> **DATA LINES**:

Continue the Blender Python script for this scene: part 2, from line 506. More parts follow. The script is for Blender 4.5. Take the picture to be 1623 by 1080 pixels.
---
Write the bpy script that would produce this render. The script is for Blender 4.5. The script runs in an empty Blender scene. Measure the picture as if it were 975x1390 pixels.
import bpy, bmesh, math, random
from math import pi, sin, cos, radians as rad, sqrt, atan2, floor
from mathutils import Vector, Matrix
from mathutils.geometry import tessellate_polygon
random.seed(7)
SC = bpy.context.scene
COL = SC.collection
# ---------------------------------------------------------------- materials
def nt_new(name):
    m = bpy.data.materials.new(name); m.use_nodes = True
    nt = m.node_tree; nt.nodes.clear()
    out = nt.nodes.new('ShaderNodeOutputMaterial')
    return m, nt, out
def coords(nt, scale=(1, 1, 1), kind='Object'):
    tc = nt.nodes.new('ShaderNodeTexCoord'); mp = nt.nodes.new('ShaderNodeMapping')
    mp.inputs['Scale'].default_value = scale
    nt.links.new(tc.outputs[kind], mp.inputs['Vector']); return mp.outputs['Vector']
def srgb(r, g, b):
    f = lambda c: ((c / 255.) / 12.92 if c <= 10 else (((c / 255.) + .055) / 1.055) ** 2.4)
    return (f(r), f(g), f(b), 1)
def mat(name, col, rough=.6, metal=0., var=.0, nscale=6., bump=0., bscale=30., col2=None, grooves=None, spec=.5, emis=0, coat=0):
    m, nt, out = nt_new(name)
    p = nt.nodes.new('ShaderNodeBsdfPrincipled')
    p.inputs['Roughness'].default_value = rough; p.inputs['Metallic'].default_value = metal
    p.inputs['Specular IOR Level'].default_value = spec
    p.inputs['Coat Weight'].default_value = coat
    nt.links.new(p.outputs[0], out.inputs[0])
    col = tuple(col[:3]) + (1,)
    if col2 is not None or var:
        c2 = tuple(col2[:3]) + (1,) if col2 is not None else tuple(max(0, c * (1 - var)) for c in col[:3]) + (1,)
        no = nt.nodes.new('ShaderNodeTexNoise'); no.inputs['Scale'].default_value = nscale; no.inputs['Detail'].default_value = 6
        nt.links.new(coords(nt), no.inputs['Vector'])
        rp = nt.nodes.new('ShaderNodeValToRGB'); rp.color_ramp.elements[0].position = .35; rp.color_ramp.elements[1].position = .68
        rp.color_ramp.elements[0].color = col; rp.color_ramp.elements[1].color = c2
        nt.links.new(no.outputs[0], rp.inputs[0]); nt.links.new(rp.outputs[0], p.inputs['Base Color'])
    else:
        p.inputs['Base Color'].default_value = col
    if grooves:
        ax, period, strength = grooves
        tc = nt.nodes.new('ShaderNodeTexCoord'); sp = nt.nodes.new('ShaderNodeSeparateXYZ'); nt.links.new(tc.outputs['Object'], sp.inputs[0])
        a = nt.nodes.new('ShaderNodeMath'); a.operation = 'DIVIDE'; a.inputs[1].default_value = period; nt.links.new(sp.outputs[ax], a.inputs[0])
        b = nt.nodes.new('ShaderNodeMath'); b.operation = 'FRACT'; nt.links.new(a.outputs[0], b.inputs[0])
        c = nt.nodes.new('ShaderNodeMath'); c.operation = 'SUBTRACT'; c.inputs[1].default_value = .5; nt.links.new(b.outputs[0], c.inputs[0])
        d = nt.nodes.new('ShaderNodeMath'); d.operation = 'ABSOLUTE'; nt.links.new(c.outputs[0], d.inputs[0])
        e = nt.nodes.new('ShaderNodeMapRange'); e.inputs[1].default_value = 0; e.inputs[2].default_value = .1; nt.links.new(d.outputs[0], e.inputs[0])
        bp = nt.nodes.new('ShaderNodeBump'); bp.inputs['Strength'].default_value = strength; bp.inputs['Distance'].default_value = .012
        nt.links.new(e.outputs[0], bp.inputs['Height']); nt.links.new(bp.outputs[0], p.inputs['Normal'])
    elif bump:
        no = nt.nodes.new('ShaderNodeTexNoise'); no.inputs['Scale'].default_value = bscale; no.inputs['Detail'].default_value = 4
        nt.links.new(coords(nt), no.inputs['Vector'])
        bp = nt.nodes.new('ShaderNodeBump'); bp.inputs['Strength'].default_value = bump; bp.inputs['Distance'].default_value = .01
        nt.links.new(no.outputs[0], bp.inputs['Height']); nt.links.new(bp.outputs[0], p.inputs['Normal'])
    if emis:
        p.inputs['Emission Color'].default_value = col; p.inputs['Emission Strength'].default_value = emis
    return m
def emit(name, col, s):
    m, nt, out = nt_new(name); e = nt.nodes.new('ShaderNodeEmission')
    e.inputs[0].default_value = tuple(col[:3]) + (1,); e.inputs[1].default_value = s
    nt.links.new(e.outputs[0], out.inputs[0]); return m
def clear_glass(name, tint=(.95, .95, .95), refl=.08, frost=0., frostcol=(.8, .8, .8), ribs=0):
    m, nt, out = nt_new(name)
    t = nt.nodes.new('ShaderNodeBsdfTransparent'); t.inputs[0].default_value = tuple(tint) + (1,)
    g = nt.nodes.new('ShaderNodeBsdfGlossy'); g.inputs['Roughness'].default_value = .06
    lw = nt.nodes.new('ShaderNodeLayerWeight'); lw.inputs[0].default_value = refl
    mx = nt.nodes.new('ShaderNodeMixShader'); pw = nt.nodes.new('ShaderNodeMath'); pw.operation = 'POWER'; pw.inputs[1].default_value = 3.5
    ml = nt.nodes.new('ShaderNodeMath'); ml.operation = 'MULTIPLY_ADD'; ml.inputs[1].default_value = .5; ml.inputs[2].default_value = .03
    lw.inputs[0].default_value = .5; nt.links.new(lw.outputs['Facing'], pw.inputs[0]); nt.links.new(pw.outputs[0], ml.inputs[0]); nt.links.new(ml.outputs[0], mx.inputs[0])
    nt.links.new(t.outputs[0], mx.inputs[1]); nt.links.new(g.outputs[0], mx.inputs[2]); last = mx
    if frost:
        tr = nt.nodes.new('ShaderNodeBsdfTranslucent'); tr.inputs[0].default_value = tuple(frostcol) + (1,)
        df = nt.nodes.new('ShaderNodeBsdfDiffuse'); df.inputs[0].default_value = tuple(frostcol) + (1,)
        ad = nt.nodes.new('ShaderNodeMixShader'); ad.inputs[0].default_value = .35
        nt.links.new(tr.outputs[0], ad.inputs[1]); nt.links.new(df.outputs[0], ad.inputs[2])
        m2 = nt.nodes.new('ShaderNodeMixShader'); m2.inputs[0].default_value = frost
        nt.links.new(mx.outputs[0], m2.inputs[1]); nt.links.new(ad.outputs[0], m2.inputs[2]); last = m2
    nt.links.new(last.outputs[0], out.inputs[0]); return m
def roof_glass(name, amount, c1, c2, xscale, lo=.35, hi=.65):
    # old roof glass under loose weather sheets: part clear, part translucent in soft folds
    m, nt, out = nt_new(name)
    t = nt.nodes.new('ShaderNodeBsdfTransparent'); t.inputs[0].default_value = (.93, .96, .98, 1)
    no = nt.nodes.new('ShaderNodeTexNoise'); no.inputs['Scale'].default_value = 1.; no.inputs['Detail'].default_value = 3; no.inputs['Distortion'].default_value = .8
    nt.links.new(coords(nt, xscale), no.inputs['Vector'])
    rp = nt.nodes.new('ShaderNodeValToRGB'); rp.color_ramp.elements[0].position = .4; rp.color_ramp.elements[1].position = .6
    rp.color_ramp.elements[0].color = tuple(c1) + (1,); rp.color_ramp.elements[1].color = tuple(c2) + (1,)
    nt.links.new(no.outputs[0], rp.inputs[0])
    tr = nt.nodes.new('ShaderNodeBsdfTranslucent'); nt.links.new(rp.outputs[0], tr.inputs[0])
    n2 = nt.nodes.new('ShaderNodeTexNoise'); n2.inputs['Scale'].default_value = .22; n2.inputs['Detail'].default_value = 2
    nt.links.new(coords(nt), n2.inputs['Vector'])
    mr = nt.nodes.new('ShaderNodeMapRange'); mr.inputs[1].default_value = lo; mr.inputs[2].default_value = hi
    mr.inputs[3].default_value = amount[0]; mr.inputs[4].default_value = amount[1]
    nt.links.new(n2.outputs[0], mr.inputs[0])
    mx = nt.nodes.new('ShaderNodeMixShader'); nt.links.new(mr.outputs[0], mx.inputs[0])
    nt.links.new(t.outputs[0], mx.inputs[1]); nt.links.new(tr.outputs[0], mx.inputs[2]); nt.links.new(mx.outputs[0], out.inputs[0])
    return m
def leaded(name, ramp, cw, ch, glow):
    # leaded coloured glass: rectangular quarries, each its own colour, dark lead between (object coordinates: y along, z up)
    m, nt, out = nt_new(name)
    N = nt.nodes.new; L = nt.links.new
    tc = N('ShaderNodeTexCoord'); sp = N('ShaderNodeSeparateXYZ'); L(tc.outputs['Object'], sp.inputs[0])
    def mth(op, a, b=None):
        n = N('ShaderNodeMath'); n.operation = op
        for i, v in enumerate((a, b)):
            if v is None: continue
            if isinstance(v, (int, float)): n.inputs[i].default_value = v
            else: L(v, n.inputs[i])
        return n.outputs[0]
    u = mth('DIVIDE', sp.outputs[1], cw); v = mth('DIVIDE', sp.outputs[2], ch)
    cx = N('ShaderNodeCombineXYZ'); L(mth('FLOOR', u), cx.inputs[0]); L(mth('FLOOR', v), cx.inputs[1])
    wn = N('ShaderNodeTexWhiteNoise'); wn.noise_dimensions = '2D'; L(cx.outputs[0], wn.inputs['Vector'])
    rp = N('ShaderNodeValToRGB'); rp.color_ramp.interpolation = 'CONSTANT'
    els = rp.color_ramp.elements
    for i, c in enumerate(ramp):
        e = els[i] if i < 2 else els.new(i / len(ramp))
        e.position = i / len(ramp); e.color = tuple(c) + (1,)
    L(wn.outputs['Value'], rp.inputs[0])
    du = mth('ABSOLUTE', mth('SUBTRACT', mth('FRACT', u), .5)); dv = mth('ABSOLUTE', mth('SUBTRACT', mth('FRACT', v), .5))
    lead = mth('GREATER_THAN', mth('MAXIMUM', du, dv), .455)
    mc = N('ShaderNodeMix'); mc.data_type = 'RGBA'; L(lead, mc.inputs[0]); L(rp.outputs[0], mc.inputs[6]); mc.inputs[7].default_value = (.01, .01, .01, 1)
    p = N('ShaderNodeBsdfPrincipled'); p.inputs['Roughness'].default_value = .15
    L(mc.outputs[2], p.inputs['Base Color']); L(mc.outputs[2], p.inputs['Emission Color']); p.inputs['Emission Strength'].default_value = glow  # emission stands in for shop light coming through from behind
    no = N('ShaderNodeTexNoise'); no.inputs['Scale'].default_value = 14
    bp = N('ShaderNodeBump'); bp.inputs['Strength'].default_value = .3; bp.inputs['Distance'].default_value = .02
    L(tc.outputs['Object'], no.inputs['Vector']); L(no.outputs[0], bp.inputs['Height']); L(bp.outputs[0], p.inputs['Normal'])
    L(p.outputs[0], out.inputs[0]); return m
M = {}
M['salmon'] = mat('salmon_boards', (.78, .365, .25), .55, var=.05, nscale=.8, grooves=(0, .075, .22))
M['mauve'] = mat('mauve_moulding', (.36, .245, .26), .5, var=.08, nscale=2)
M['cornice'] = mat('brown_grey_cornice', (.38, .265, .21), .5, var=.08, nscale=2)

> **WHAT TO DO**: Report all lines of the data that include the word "script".

> **WORKED SOLUTION**:
Continue the Blender Python script for this scene: part 2, from line 506. More parts follow. The script is for Blender 4.5. Take the picture to be 1623 by 1080 pixels.
Write the bpy script that would produce this render. The script is for Blender 4.5. The script runs in an empty Blender scene. Measure the picture as if it were 975x1390 pixels.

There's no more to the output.